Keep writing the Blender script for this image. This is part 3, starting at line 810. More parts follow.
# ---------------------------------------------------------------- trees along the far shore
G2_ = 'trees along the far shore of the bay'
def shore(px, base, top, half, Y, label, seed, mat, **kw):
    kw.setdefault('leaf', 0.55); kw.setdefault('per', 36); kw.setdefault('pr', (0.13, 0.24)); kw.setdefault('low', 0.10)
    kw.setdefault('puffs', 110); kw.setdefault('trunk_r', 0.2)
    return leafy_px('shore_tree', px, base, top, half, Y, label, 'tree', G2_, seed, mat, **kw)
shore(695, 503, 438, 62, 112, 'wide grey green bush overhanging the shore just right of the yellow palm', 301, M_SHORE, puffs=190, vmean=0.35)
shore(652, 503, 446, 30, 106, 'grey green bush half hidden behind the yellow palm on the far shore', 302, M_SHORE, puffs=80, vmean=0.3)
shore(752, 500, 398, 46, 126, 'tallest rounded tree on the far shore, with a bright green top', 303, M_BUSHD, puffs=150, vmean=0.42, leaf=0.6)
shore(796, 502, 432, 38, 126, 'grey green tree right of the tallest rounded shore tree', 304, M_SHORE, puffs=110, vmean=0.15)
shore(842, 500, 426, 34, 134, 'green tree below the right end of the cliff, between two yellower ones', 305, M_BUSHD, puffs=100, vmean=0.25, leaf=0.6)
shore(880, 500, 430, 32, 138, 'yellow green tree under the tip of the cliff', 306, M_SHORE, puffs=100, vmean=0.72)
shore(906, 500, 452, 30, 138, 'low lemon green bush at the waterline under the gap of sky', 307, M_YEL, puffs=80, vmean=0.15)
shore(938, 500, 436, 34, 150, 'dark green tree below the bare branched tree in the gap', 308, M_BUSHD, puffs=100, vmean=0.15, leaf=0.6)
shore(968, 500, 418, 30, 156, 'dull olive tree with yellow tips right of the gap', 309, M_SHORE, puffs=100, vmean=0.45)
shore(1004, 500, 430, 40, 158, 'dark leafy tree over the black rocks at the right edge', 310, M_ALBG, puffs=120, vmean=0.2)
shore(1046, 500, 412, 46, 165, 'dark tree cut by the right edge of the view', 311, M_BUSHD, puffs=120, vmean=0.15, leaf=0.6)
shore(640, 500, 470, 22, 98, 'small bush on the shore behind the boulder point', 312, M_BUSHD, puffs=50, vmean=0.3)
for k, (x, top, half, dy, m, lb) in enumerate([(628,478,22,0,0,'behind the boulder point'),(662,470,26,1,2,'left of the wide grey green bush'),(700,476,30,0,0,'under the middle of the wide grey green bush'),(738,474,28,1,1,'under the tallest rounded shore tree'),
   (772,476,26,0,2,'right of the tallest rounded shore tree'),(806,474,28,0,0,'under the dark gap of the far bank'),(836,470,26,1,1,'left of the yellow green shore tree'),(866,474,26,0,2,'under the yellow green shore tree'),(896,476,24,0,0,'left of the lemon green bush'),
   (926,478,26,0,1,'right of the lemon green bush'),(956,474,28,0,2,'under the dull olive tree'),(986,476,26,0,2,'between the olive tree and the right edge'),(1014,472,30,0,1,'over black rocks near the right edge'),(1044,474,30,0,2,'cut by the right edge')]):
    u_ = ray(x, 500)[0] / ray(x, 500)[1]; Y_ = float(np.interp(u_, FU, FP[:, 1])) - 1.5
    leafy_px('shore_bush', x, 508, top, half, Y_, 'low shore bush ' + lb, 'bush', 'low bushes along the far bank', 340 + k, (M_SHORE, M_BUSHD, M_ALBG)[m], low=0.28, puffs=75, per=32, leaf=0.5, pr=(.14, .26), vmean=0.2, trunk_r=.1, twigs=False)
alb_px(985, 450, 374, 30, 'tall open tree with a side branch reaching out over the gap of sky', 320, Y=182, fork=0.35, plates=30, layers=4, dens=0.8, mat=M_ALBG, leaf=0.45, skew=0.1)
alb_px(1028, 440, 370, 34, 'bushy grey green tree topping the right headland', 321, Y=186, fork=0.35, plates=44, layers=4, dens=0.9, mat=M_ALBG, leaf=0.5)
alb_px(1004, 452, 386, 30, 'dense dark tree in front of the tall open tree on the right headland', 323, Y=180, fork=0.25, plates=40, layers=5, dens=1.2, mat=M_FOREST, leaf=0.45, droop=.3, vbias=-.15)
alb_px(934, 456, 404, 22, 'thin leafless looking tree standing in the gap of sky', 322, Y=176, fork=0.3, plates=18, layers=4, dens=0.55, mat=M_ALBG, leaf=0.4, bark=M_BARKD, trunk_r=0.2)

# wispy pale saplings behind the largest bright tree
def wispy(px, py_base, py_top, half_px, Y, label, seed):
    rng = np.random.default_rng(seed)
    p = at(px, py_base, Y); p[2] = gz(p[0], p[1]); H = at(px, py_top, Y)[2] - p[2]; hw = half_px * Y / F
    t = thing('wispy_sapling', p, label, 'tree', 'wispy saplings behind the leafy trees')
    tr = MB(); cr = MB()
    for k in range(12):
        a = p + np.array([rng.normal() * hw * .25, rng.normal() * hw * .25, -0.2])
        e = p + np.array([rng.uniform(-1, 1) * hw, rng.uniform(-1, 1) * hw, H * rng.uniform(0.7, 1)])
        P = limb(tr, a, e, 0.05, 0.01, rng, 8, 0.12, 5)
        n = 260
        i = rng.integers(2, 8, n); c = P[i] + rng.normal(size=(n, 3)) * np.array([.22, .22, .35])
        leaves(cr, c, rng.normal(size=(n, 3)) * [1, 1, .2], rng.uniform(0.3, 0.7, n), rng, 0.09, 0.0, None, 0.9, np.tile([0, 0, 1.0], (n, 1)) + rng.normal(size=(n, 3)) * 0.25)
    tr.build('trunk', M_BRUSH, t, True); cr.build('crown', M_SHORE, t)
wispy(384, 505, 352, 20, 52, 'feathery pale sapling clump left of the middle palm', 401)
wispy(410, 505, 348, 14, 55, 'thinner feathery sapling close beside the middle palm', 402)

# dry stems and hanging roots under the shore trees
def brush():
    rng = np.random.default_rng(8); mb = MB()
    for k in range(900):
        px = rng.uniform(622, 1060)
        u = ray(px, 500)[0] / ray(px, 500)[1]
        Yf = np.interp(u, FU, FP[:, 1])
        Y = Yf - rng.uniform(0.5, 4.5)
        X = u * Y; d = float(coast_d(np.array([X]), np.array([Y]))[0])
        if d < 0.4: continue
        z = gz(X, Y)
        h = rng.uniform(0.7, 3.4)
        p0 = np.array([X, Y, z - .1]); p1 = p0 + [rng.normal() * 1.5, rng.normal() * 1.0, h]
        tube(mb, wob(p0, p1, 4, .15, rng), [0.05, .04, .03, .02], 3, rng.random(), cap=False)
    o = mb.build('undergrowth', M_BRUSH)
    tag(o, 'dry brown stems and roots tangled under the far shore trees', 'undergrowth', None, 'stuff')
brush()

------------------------

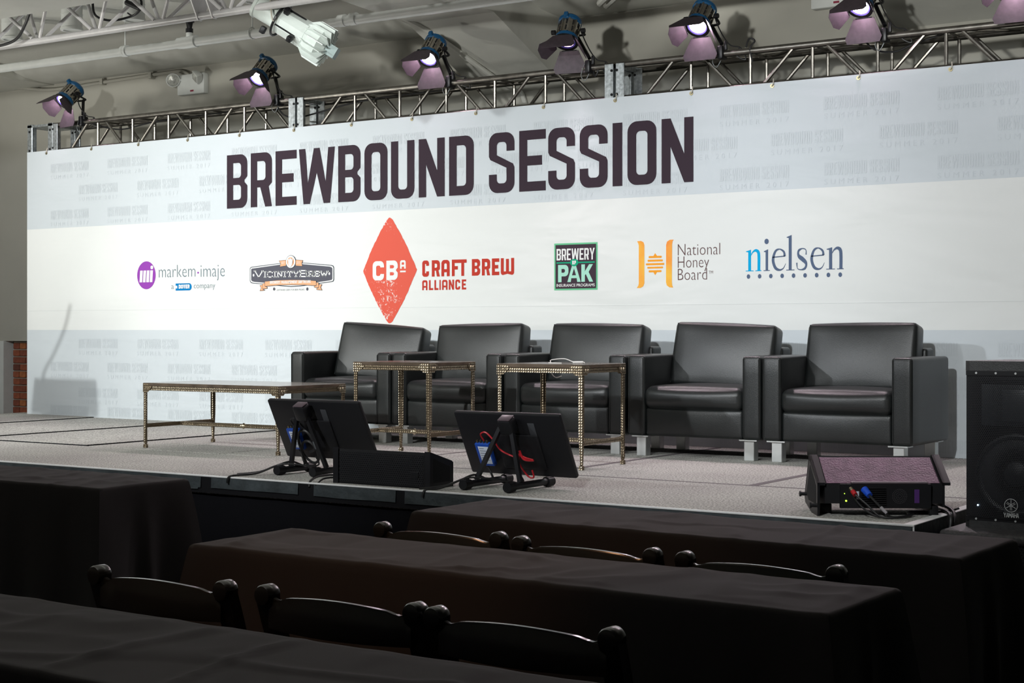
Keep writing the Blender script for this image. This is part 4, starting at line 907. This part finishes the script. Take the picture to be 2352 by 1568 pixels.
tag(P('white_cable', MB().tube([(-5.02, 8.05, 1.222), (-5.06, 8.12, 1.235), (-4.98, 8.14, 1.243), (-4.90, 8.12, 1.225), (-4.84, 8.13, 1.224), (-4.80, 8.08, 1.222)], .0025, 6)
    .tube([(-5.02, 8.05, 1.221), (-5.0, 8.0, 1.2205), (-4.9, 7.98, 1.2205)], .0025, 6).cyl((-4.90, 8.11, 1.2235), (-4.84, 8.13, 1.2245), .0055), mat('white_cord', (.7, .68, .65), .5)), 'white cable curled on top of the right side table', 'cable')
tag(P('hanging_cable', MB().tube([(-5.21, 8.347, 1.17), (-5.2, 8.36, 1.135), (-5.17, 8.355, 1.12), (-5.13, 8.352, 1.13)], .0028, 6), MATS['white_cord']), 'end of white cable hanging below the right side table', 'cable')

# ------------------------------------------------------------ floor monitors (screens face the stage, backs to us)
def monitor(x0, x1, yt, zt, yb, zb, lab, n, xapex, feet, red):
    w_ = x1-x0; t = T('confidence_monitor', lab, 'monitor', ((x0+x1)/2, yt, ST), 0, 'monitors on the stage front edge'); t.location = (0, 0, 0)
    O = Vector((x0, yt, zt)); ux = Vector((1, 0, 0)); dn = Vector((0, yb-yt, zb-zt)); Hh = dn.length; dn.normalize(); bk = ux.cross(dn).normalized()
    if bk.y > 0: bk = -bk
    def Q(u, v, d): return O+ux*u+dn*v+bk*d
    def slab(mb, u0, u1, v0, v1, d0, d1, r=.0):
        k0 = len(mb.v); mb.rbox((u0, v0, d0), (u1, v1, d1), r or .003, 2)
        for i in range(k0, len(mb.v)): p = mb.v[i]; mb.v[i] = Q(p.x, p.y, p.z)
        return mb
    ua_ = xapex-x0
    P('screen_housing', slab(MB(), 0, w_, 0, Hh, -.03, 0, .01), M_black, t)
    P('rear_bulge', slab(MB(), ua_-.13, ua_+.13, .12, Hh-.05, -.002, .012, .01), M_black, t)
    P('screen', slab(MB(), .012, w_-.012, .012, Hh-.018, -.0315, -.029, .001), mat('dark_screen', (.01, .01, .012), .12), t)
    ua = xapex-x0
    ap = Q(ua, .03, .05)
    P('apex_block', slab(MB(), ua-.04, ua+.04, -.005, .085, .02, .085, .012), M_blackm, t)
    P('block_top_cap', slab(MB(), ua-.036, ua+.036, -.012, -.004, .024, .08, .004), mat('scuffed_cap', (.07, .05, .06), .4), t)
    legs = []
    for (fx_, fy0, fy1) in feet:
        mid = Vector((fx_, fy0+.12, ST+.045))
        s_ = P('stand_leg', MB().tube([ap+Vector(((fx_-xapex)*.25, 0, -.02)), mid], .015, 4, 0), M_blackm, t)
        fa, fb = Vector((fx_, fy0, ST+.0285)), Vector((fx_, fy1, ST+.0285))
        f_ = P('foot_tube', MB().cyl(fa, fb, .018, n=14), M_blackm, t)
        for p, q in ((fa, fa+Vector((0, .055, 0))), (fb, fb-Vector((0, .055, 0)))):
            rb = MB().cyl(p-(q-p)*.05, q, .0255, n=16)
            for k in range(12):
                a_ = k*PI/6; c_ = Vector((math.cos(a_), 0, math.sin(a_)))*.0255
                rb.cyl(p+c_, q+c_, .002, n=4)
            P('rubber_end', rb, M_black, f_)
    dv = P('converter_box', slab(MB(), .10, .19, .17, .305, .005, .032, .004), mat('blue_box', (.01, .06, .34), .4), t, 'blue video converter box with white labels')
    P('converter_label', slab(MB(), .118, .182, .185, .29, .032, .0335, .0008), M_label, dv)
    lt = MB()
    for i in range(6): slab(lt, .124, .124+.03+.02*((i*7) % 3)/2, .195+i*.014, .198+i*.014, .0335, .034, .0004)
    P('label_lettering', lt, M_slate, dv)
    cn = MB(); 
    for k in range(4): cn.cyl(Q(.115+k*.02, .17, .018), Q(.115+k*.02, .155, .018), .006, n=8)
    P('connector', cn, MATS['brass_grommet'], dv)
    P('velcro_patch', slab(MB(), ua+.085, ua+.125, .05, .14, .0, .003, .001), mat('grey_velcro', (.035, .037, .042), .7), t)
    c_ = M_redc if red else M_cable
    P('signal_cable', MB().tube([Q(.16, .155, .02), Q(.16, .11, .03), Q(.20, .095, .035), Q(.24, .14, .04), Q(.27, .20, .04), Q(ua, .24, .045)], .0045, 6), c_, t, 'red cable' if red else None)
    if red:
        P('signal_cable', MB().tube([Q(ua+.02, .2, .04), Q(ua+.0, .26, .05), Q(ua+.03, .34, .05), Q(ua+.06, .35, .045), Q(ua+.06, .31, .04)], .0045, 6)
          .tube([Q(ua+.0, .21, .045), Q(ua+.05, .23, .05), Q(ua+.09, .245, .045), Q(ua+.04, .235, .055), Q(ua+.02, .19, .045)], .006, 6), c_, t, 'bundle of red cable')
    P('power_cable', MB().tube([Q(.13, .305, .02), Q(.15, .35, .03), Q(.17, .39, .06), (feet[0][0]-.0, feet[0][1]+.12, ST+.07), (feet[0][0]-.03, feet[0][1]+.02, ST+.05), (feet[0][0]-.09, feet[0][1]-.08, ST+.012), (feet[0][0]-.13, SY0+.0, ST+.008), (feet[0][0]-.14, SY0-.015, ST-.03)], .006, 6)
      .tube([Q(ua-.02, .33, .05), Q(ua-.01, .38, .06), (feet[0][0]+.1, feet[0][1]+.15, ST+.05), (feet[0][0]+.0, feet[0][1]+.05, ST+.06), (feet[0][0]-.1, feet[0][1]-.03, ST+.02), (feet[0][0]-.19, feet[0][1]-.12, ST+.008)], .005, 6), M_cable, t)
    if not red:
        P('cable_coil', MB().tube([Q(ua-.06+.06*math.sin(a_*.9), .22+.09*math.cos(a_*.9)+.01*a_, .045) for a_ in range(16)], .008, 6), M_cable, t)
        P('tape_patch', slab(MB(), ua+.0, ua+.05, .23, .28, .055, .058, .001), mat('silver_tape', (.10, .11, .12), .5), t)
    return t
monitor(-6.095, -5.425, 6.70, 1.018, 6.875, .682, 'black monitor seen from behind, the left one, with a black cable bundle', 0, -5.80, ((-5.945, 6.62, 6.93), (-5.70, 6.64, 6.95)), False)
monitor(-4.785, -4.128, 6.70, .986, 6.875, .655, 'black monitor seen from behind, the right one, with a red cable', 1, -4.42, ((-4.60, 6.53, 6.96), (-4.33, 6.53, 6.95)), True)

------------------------

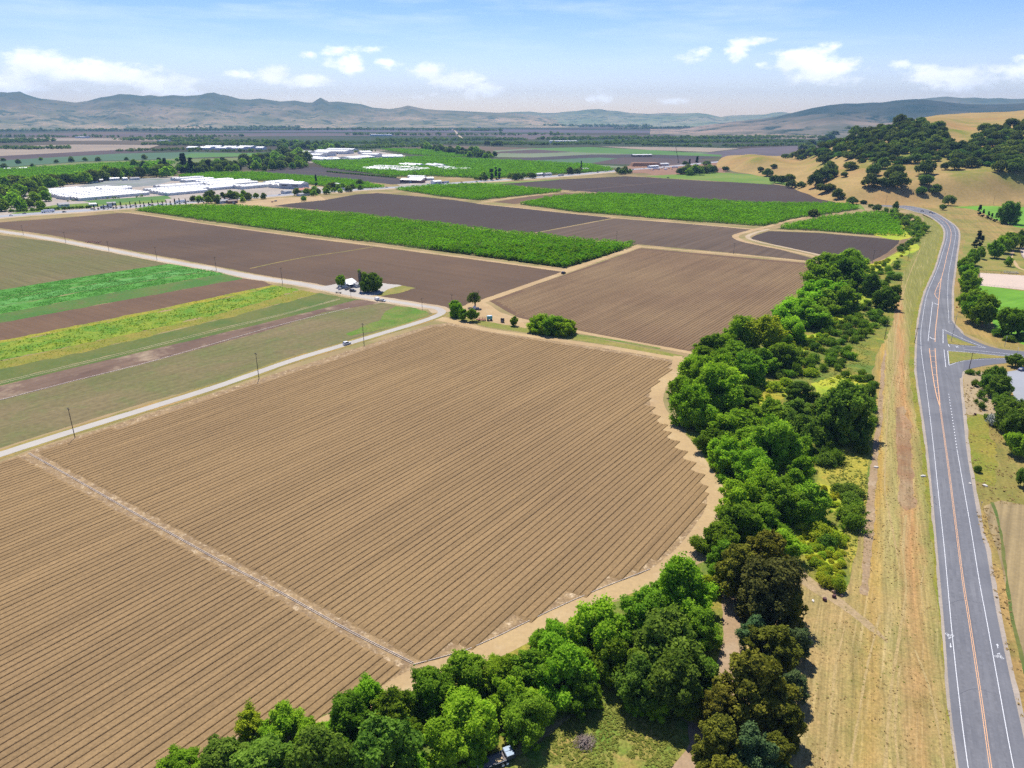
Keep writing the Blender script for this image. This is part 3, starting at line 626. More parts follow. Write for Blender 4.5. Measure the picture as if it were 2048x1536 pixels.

------------------------

• **What is asked**
Write out every line of the preceding listing that contains "More".

• **Reply to the task**
Keep writing the Blender script for this image. This is part 3, starting at line 810. More parts follow.
Keep writing the Blender script for this image. This is part 3, starting at line 626. More parts follow. Write for Blender 4.5. Measure the picture as if it were 2048x1536 pixels.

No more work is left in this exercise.